▶ **Required work**
Extract, in full, the lines below, beginning at the first and ending with the line that contains "and saw cuts')". Pictures do not belong in the copy.

Start of Collected data

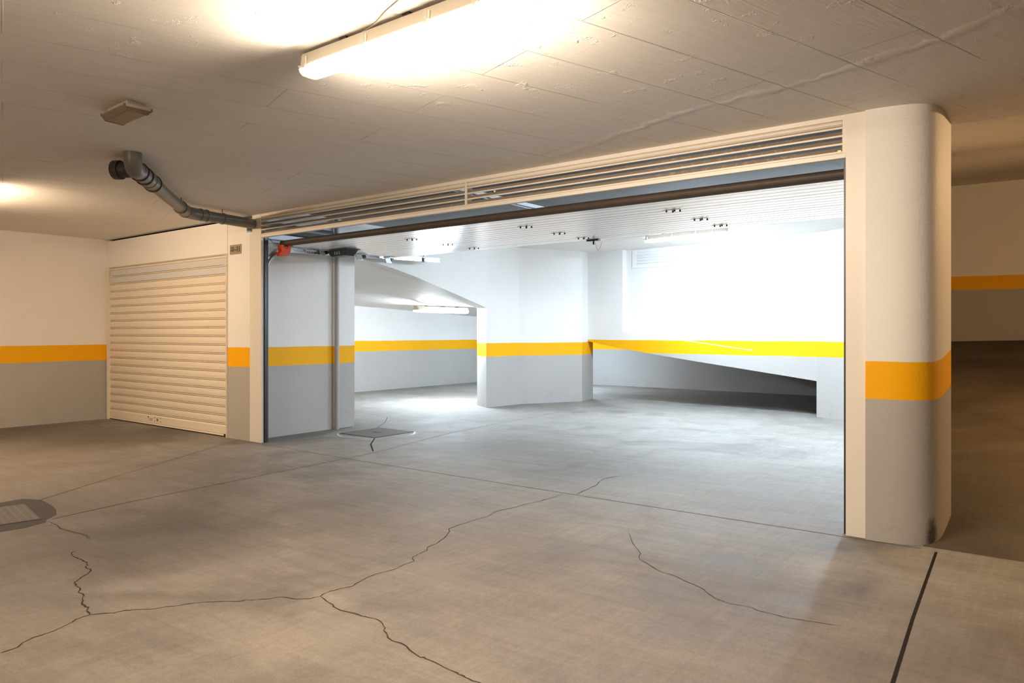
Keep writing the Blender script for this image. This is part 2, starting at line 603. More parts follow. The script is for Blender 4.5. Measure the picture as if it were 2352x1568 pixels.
# saw cuts and joints
fl.ribbon([(-6.75, 4.43), (-5.3, 4.385), (-2.83, 4.40), (-1.0, 4.425), (-0.62, 4.43)], 0.006, 0.0010, 4)
fl.ribbon([(-5.64, 1.98), (-6.044, 2.619), (-6.824, 3.927), (-7.1, 4.44)], 0.006, 0.0010, 4)
fl.ribbon([(-5.02, 1.85), (-5.106, 2.366), (-5.318, 4.748), (-5.686, 6.322), (-5.842, 8.27), (-5.95, 9.4)], 0.007, 0.0010, 4)
fl.ribbon([(-6.045, 5.42), (-5.75, 5.10), (-5.397, 4.818)], 0.014, 0.0011, 2)
fl.ribbon([(-6.70, 6.05), (-7.0, 6.45), (-7.41, 6.874)], 0.008, 0.0011, 4)
fl.ribbon([(-0.548, 4.41), (-0.497, 3.333), (-0.458, 2.675), (-0.40, 1.7)], 0.013, 0.0012, 2)
# the fresher concrete around the grating by the shutter and the mortar around the inner cover
fl.face([(x, y, 0.0006) for x, y in [(-5.72, 1.25), (-4.93, 1.25), (-4.929, 1.543), (-4.916, 1.671), (-4.965, 1.80),
                                     (-5.013, 1.81), (-5.114, 1.909), (-5.27, 1.965), (-5.426, 1.994), (-5.649, 2.016), (-5.80, 1.95)]], 5)
for a0, a1, rr in ((-152, -62, 0.43), (8, 52, 0.44)):
    ring_o, ring_i = [], []
    for k in range(25):
        u = k / 24
        a = math.radians(a0 + (a1 - a0) * u)
        th = 0.028 * math.sin(math.pi * u) ** 0.6 * random.uniform(0.7, 1.1)
        r0 = rr + 0.012 * math.sin(6 * a) + random.uniform(-0.003, 0.003)
        ring_o.append((-6.37 + (r0 + th) * math.cos(a), 5.74 + (r0 + th) * math.sin(a), 0.0008))
        ring_i.append((-6.37 + r0 * math.cos(a), 5.74 + r0 * math.sin(a), 0.0008))
    for k in range(24):
        fl.face([ring_i[k], ring_o[k], ring_o[k + 1], ring_i[k + 1]], 6)
struct('floor', fl, [M_FLOOR, M_PATCH, M_JOINT, M_CRACK, M_FINE, M_PATCH, M_MORTAR], 'grey trowelled concrete floor with cracks and saw cuts')

RS = 0.1197
rp = MB()
rp.face([(-0.62, 4.49, 0), (4.6, 4.49, 0), (4.6, 14.6, RS * 10.11), (div_out(14.6) - 0.1, 14.6, RS * 10.11), (-0.70, 4.95, RS * 0.46)])
struct('floor_ramp', rp, [M_RAMP], 'brown rough concrete ramp rising behind the column')

# ------------------------------------------------------------------ setting: ceilings
ce = MB()
ce.box(-10.5, 4.6, -4.1, 4.50, CZ, 2.6)
ce.box(-0.9, 4.6, 4.50, 5.08, CZ, 2.6)


def plaster_seam(pts, w):
    P = []
    for a, b in zip(pts, pts[1:]):
        n = max(2, int(math.hypot(b[0] - a[0], b[1] - a[1]) / 0.05))
        for k in range(n):
            u = k / n
            P.append((a[0] + (b[0] - a[0]) * u, a[1] + (b[1] - a[1]) * u))
    P.append(pts[-1])
    rows = []
    for i, (x, y) in enumerate(P):
        ww = w * random.uniform(0.45, 1.4)
        hh = random.uniform(0.0006, 0.0034) * min(1.0, w / 0.04)
        j = random.uniform(-0.022, 0.022) * min(1.0, w / 0.04)
        dx, dy = (0.3, 0.95)
        rows.append([(x - dx * ww, y - dy * ww + j, CZ + 0.001), (x - dx * ww * 0.4, y - dy * ww * 0.4 + j, CZ - hh),
                     (x + dx * ww * 0.3, y + dy * ww * 0.3 + j, CZ - hh * 0.8), (x + dx * ww, y + dy * ww + j, CZ + 0.001)])
    ce.grid(rows, 0, True)


plaster_seam([(0.4, 3.2), (-0.129, 3.378), (-0.427, 3.563), (-0.776, 3.676), (-1.038, 3.774), (-1.382, 3.807), (-1.791, 3.884), (-2.338, 4.09), (-3.1, 4.35)], 0.06)
plaster_seam([(-2.6, 2.12), (-3.099, 2.279), (-3.43, 2.38), (-4.744, 2.862), (-6.775, 3.587), (-8.17, 4.073)], 0.018)
struct('ceiling', ce, [M_CEIL], 'off-white plastered concrete aisle ceiling')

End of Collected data

▶ **Complete answer**
Keep writing the Blender script for this image. This is part 2, starting at line 603. More parts follow. The script is for Blender 4.5. Measure the picture as if it were 2352x1568 pixels.
# saw cuts and joints
fl.ribbon([(-6.75, 4.43), (-5.3, 4.385), (-2.83, 4.40), (-1.0, 4.425), (-0.62, 4.43)], 0.006, 0.0010, 4)
fl.ribbon([(-5.64, 1.98), (-6.044, 2.619), (-6.824, 3.927), (-7.1, 4.44)], 0.006, 0.0010, 4)
fl.ribbon([(-5.02, 1.85), (-5.106, 2.366), (-5.318, 4.748), (-5.686, 6.322), (-5.842, 8.27), (-5.95, 9.4)], 0.007, 0.0010, 4)
fl.ribbon([(-6.045, 5.42), (-5.75, 5.10), (-5.397, 4.818)], 0.014, 0.0011, 2)
fl.ribbon([(-6.70, 6.05), (-7.0, 6.45), (-7.41, 6.874)], 0.008, 0.0011, 4)
fl.ribbon([(-0.548, 4.41), (-0.497, 3.333), (-0.458, 2.675), (-0.40, 1.7)], 0.013, 0.0012, 2)
# the fresher concrete around the grating by the shutter and the mortar around the inner cover
fl.face([(x, y, 0.0006) for x, y in [(-5.72, 1.25), (-4.93, 1.25), (-4.929, 1.543), (-4.916, 1.671), (-4.965, 1.80),
                                     (-5.013, 1.81), (-5.114, 1.909), (-5.27, 1.965), (-5.426, 1.994), (-5.649, 2.016), (-5.80, 1.95)]], 5)
for a0, a1, rr in ((-152, -62, 0.43), (8, 52, 0.44)):
    ring_o, ring_i = [], []
    for k in range(25):
        u = k / 24
        a = math.radians(a0 + (a1 - a0) * u)
        th = 0.028 * math.sin(math.pi * u) ** 0.6 * random.uniform(0.7, 1.1)
        r0 = rr + 0.012 * math.sin(6 * a) + random.uniform(-0.003, 0.003)
        ring_o.append((-6.37 + (r0 + th) * math.cos(a), 5.74 + (r0 + th) * math.sin(a), 0.0008))
        ring_i.append((-6.37 + r0 * math.cos(a), 5.74 + r0 * math.sin(a), 0.0008))
    for k in range(24):
        fl.face([ring_i[k], ring_o[k], ring_o[k + 1], ring_i[k + 1]], 6)
struct('floor', fl, [M_FLOOR, M_PATCH, M_JOINT, M_CRACK, M_FINE, M_PATCH, M_MORTAR], 'grey trowelled concrete floor with cracks and saw cuts')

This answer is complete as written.